Cohen, 92, is the filmmaker behind “Mondo Hollywood,” a 1967 documentary that has become an underground cult classic, giving screen time to the city as well as to a bevy of colorful characters who lived in Hollywood seeking fame and fortune — and some who already had it. Variety called it “a flippy, trippy, psychedelic guide to Hollywood.”

“I was trying to convey that Hollywood is a state of mind,” said Cohen, who earned his bachelor’s in art and his master’s in theater arts at UCLA in the early 1950s. “Hollywood has been called the dream factory, but you can’t have dreams without nightmares.”

Before he was traveling the streets of Los Angeles filming unconventional personalities, Cohen was traveling the world in the first decade of the Cold War, filming as an NBC News special correspondent in China and as an independent documentary producer in both East Germany and Cuba — exciting but risky endeavors at the time.

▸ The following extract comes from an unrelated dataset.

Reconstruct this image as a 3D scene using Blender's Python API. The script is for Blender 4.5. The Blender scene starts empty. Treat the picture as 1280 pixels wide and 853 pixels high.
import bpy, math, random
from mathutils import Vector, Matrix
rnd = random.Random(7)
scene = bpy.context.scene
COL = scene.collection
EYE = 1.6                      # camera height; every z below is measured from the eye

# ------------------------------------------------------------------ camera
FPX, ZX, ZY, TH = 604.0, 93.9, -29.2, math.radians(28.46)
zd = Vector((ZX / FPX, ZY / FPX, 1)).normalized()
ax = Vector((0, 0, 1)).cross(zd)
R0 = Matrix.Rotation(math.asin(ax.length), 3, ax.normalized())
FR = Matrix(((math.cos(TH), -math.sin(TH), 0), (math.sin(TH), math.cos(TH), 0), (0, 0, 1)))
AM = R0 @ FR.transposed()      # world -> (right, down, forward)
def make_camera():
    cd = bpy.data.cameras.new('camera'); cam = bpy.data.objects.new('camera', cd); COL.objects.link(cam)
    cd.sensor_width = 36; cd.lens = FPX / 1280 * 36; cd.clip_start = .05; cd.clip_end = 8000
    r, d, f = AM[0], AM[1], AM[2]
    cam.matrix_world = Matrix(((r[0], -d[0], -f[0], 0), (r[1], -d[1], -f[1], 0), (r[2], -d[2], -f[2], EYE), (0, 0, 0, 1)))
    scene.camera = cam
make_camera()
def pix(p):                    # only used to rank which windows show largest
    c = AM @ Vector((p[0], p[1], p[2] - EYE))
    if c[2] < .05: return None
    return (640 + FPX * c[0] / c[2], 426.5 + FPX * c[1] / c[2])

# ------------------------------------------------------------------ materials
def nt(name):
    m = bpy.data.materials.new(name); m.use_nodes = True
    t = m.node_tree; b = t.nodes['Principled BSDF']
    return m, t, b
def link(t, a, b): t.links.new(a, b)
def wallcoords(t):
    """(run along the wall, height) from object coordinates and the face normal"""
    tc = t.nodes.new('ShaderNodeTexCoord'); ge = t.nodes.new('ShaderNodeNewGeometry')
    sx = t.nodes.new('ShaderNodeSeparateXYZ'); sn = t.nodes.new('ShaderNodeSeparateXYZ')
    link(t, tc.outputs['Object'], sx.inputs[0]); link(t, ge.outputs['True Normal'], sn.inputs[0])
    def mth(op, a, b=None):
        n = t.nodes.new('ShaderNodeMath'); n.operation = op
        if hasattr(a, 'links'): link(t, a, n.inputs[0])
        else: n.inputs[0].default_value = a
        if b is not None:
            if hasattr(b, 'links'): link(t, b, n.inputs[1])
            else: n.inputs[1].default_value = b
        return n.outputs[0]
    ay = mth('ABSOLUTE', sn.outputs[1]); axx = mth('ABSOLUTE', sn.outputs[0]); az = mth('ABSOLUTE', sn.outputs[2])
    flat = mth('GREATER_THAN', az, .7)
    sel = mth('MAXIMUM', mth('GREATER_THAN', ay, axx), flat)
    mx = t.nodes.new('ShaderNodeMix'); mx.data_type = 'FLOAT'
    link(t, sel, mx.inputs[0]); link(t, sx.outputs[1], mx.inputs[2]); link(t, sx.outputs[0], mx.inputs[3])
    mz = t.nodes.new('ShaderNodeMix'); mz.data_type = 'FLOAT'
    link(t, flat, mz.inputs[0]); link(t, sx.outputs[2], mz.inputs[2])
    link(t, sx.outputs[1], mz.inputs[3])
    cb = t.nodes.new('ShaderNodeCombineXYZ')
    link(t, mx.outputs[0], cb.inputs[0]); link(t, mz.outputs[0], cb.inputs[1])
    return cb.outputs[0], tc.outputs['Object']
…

From these experiences, he subsequently created his own documentaries that showcased both ordinary citizens and political leaders alike, giving Western audiences newfound insight into countries that were separated by political ideologies from the rest of the world. He also amassed a trove of amusing stories that run from his work with Romanian black marketeers to his confrontation with Che Guevara, who was flirting with Cohen’s wife.

“My political motivation [in my work] was that the world shouldn’t go up in a big boom,” said Cohen, who was honored by UCLA’s Film & Television Archive last week with a retrospective of four of his films. “I was definitely trying to make a statement that people can understand: It’s not necessary to have World War III. My basic motivation is to have a good time.”